[Problem statement]
Begin with the first line and repeat exactly through the line containing "return V, F, S, np.repeat(tint, 5)"; leave every image out.

[Supplied material]
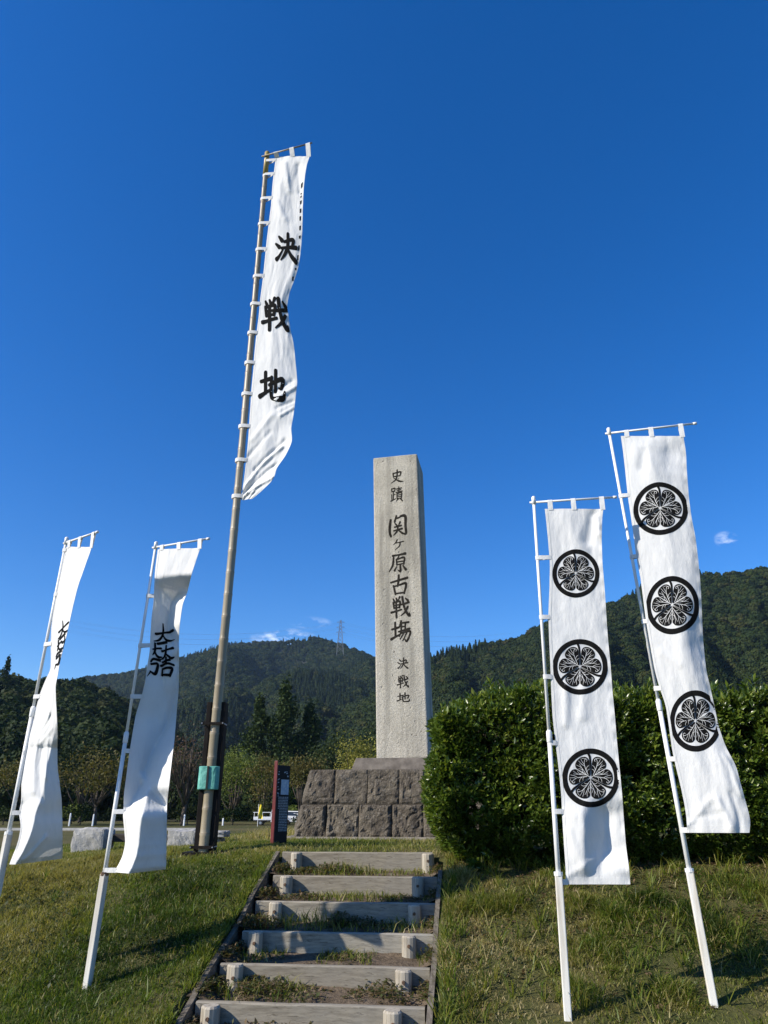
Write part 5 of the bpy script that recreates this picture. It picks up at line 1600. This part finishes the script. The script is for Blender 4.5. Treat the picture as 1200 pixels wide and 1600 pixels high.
# ------------------------------------------------------------------ grass
def blades(P, h, w, lean, seed, tint):
    rr = np.random.default_rng(seed); n = len(P)
    g = rr.random(n) * 6.2832; d = np.stack([np.cos(g), np.sin(g), np.zeros(n)], 1)
    side = np.stack([-np.sin(g), np.cos(g), np.zeros(n)], 1)
    tw = rr.random(n) * 6.2832; fc = np.stack([np.cos(tw), np.sin(tw), np.zeros(n)], 1)
    h = h[:, None]; w = w[:, None]; lean = lean[:, None]
    up = np.array([0, 0, 1.0])
    mid = P + up * h * .55 + d * h * lean * .35
    tip = P + up * h * (1 - lean * .35) + d * h * lean
    V = np.stack([P - fc * w, P + fc * w, mid + fc * w * .75, mid - fc * w * .75, tip], 1).reshape(-1, 3)
    o_ = np.arange(n)[:, None] * 5
    F = np.concatenate([o_ + [0, 1, 2, 3], o_ + [3, 2, 4]], 1).ravel()
    S = np.tile([4, 3], n)
    return V, F, S, np.repeat(tint, 5)


def grass_patch(name, n, a0, a1, b0, b1, seed, fn):
    rr = np.random.default_rng(seed)
    a = rr.uniform(a0, a1, n); b = b0 + (b1 - b0) * rr.random(n)
    x = O0[0] + a * RX[0] + b * FY[0]; y = O0[1] + a * RX[1] + b * FY[1]
    keep, h, w, lean, tint = fn(rr, a, b, x, y)
    x, y, h, w, lean, tint = [q[keep] for q in (x, y, h, w, lean, tint)]
    z = gz(x, y) - .008
    V, F, S, tt = blades(np.stack([x, y, z], 1), h, w, lean, seed + 1, tint)
    return stuff(fast_mesh(name, V, F, S, M['grass'], None, {'tint': tt}))


def in_view(x, y, m=.35): return np.abs(x) < y * .62 + m


def g_left(rr, a, b, x, y):
    n = len(a); cl = fbm(x * 1.7, y * 1.7, 4, 40); c2 = fbm(x * 6, y * 6, 3, 44); dry = fbm(x * .9 + 3, y * .9, 4, 48)
    keep = in_view(x, y) & (rr.random(n) < .35 + 1.3 * (c2 - .2)) & ~((x > -2.45) & (x < -1.7) & (np.abs(y - 9.0) < .28))
    h = (.036 + .115 * np.clip(cl - .25, 0, 1)) * rr.uniform(.55, 1.35, n) * (1.0 + .9 * np.clip((c2 - .55) * 5, 0, 1)); h = np.where(b > .3, h * .75, h)
    tint = np.clip(.52 + (dry - .45) * 1.8 + rr.normal(0, .13, n), 0, .8)
    tint = np.where(rr.random(n) < .06, rr.uniform(.75, 1, n), tint)
    return keep, h, rr.uniform(.0018, .0040, n), rr.uniform(.2, 1.1, n), tint


def g_right(rr, a, b, x, y):
    n = len(a); c2 = fbm(x * 3.2, y * 3.2, 4, 54); dry = fbm(x * 1.3, y * 1.3, 4, 58)
    keep = in_view(x, y) & (rr.random(n) < np.clip((c2 - .30) * 3.8, .12, 1)) & ~((y > 7.75) & (x > .95) & (rr.random(n) < .85))
    tall = np.clip((c2 - .52) * 6, 0, 1)
    h = (.035 + .10 * tall) * rr.uniform(.5, 1.5, n)
    tint = np.clip(.60 + (dry - .45) * 2.2 - .22 * tall + rr.normal(0, .15, n), 0, 1)
    tint = np.where(rr.random(n) < .12, rr.uniform(.8, 1, n), tint)
    return keep, h, rr.uniform(.0018, .0042, n), rr.uniform(.3, 1.3, n), tint


grass_patch('grass', 340000, -5.8, -.90, -4.3, 2.2, 60, g_left)
grass_patch('grass', 200000, .91, 5.2, -4.3, .15, 62, g_right)


def g_top(rr, a, b, x, y):
    n = len(a); dry = fbm(x * .9, y * .9, 4, 66)
    inb = (np.abs(a - MA) < 1.76) & (np.abs(b - MBK) < 1.76)
    keep = in_view(x, y) & ~inb
    h = rr.uniform(.03, .085, n)
    tint = np.clip(.58 + (dry - .45) * 1.2 + rr.normal(0, .15, n), 0, 1)
    return keep, h, rr.uniform(.0025, .005, n), rr.uniform(.3, 1.1, n), tint


grass_patch('grass', 60000, -7.5, 1.6, .05, 9.5, 64, g_top)


def tussocks(name, pts, per, hmin, hmax, seed, tint, wmax=.006, leanmax=1.3):
    rr = np.random.default_rng(seed); P = []; 
    for (x, y) in pts:
        k = int(per * rr.uniform(.5, 1.3)); P.append(np.stack([x + rr.normal(0, .018, k), y + rr.normal(0, .018, k)], 1))
    P = np.concatenate(P); n = len(P); z = gz(P[:, 0], P[:, 1]) - .01
    V, F, S, tt = blades(np.column_stack([P, z]), rr.uniform(hmin, hmax, n), rr.uniform(.0025, wmax, n), rr.uniform(.3, leanmax, n), seed, np.clip(rr.normal(tint, .14, n), 0, 1))
    return stuff(fast_mesh(name, V, F, S, M['grass'], None, {'tint': tt}))


rr = np.random.default_rng(90)
pts = [W(rr.uniform(.95, 4.6), rr.uniform(-4.0, -.1))[:2] for _ in range(380)]
tussocks('grass', pts, 12, .10, .24, 91, .52)
pts = [W(rr.uniform(.95, 4.6), rr.uniform(-4.0, -.1))[:2] for _ in range(420)]
tussocks('grass', pts, 3, .08, .22, 97, .74, .006, 1.6)
pts = [W(rr.uniform(-5.2, -.98), rr.uniform(-4.0, .1))[:2] for _ in range(420)]
tussocks('grass', pts, 3, .06, .14, 98, .66, .005, 1.6)
pts = [W(.94 + abs(rr.normal(0, .06)), rr.uniform(-4.0, -.6))[:2] for _ in range(60)]
tussocks('grass', pts, 12, .10, .22, 95, .5)
pts = [W(rr.uniform(-5.2, -.98), rr.uniform(-4.0, -.1))[:2] for _ in range(70)]
tussocks('grass', pts, 11, .08, .18, 92, .36)
pts = []
for _ in range(150):
    b_ = rr.uniform(-4.0, .1); pts.append(W(-.845 - .015 * (b_ + 4) - abs(rr.normal(0, .025)), b_)[:2])
tussocks('grass', pts, 13, .05, .13, 96, .45, .005)
# reddish dry stalks beyond the crest, between pole and sign
pts = [(rr.uniform(-2.25, -1.5), rr.uniform(11.5, 14.5)) for _ in range(70)]
tussocks('dry_grass', pts, 10, .10, .26, 93, .95, .006, .8)


# ------------------------------------------------------------------ weeds on the steps and bank
def weeds(name, P, size, seed, tint, flat=.6):
    rr = np.random.default_rng(seed); P = np.asarray(P); n = len(P)
    ax = rand_dirs(rr, n); ax[:, 2] = np.abs(ax[:, 2]) * flat; ax /= np.linalg.norm(ax, axis=1, keepdims=True)
    w = np.cross(ax, [0, 0, 1]); w /= np.linalg.norm(w, axis=1, keepdims=True) + 1e-6; nn_ = np.cross(w, ax)
    L_ = size * rr.uniform(.5, 1.4, (n, 1)); wd = L_ * rr.uniform(.15, .34, (n, 1))
    mid = P + ax * L_ * .5; tip = P + ax * L_ - nn_ * L_ * .2
    V = np.stack([P, mid + w * wd, tip, mid - w * wd], 1).reshape(-1, 3)
    return stuff(fast_mesh(name, V, np.arange(len(V)), np.full(n, 4), M['weed'], None, {'tint': np.repeat(np.clip(rr.normal(tint, .2, n), 0, 1), 4)}))


P = []; Pd = []; BL_P = []; BL_h = []
for i in range(1, 7):
    zs = STEP_Z[i]; bf = STEP_B[i - 1]
    for _ in range(125):
        a = rr.uniform(-.84, .84); cl = vnoise(a * 3.2 + i * 4.7, i * 1.9, 3)
        if cl < .22: continue
        b = bf - abs(rr.normal(0, .19)) - .01 - (.10 if abs(a - STEP_P[i - 1][0]) < .07 or abs(a - STEP_P[i - 1][1]) < .07 else 0)
        k = int(8 + 40 * max(cl - .3, 0)); hh = .02 + .15 * max(cl - .35, 0)
        for _ in range(k):
            p = W(a + rr.normal(0, .03), max(b + rr.normal(0, .025), STEP_B[i] + .07), zs - .01 + rr.uniform(0, hh))
            (P if rr.random() < .55 else Pd).append(p)
    for _ in range(130):
        sd_ = -1 if rr.random() < .65 else 1
        a = -.80 + abs(rr.normal(0, .035)) if sd_ < 0 else .85 - abs(rr.normal(0, .03)); b = rr.uniform(STEP_B[i] + .07, bf - .01)
        for _ in range(5): (P if rr.random() < .6 else Pd).append(W(a + rr.normal(0, .02), b + rr.normal(0, .02), zs + (.02 if sd_ < 0 else .02) + rr.uniform(0, .06)))
    for _ in range(700):
        a = rr.uniform(-.85, .85); cl = vnoise(a * 2.6 + i * 9.1, i * 2.3, 7)
        b = max(bf - abs(rr.normal(0, .19)) - .012, STEP_B[i] + .07)
        if cl > .24: BL_P.append(W(a, b, zs - .015)); BL_h.append(rr.uniform(.03, .06 + .20 * max(cl - .36, 0)))
weeds('step_weed', P, .034, 120, .48)
weeds('step_weed', Pd, .032, 121, .74)
n = len(BL_P); V, F, S, tt = blades(np.array(BL_P), np.array(BL_h) * 1.6, rr.uniform(.002, .005, n), rr.uniform(.2, 1.2, n), 122, np.clip(rr.normal(.58, .22, n), 0, 1))
stuff(fast_mesh('step_grass', V, F, S, M['grass'], None, {'tint': tt}))
# broad leaves scattered through the bank
def bank_pts(n, a0, a1, b0, b1, thr, seed):
    q = np.random.default_rng(seed); a = q.uniform(a0, a1, n); b = q.uniform(b0, b1, n); p = O0 + a[:, None] * RX + b[:, None] * FY
    k = fbm(p[:, 0] * 2.2, p[:, 1] * 2.2, 4, seed) > thr; p = p[k]
    return np.column_stack([p, gz(p[:, 0], p[:, 1]) + q.uniform(0, .05, len(p))])
weeds('clover', bank_pts(26000, -5, -.93, -4.2, .1, .52, 130), .032, 131, .25, .8)
weeds('clover', bank_pts(9000, .95, 4.6, -4.2, 0, .54, 133), .036, 134, .35, .8)
# dead leaves under the hedge
weeds('leaf_litter', bank_pts(5000, .95, 4.8, -4.0, .2, .47, 138) - [0, 0, .02], .04, 139, .95, .3)
weeds('leaf_litter', bank_pts(9000, .95, 5.2, -1.6, .6, .30, 136) - [0, 0, .02], .035, 137, .92, .35)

[Completed exercise]
Write part 5 of the bpy script that recreates this picture. It picks up at line 1600. This part finishes the script. The script is for Blender 4.5. Treat the picture as 1200 pixels wide and 1600 pixels high.
# ------------------------------------------------------------------ grass
def blades(P, h, w, lean, seed, tint):
    rr = np.random.default_rng(seed); n = len(P)
    g = rr.random(n) * 6.2832; d = np.stack([np.cos(g), np.sin(g), np.zeros(n)], 1)
    side = np.stack([-np.sin(g), np.cos(g), np.zeros(n)], 1)
    tw = rr.random(n) * 6.2832; fc = np.stack([np.cos(tw), np.sin(tw), np.zeros(n)], 1)
    h = h[:, None]; w = w[:, None]; lean = lean[:, None]
    up = np.array([0, 0, 1.0])
    mid = P + up * h * .55 + d * h * lean * .35
    tip = P + up * h * (1 - lean * .35) + d * h * lean
    V = np.stack([P - fc * w, P + fc * w, mid + fc * w * .75, mid - fc * w * .75, tip], 1).reshape(-1, 3)
    o_ = np.arange(n)[:, None] * 5
    F = np.concatenate([o_ + [0, 1, 2, 3], o_ + [3, 2, 4]], 1).ravel()
    S = np.tile([4, 3], n)
    return V, F, S, np.repeat(tint, 5)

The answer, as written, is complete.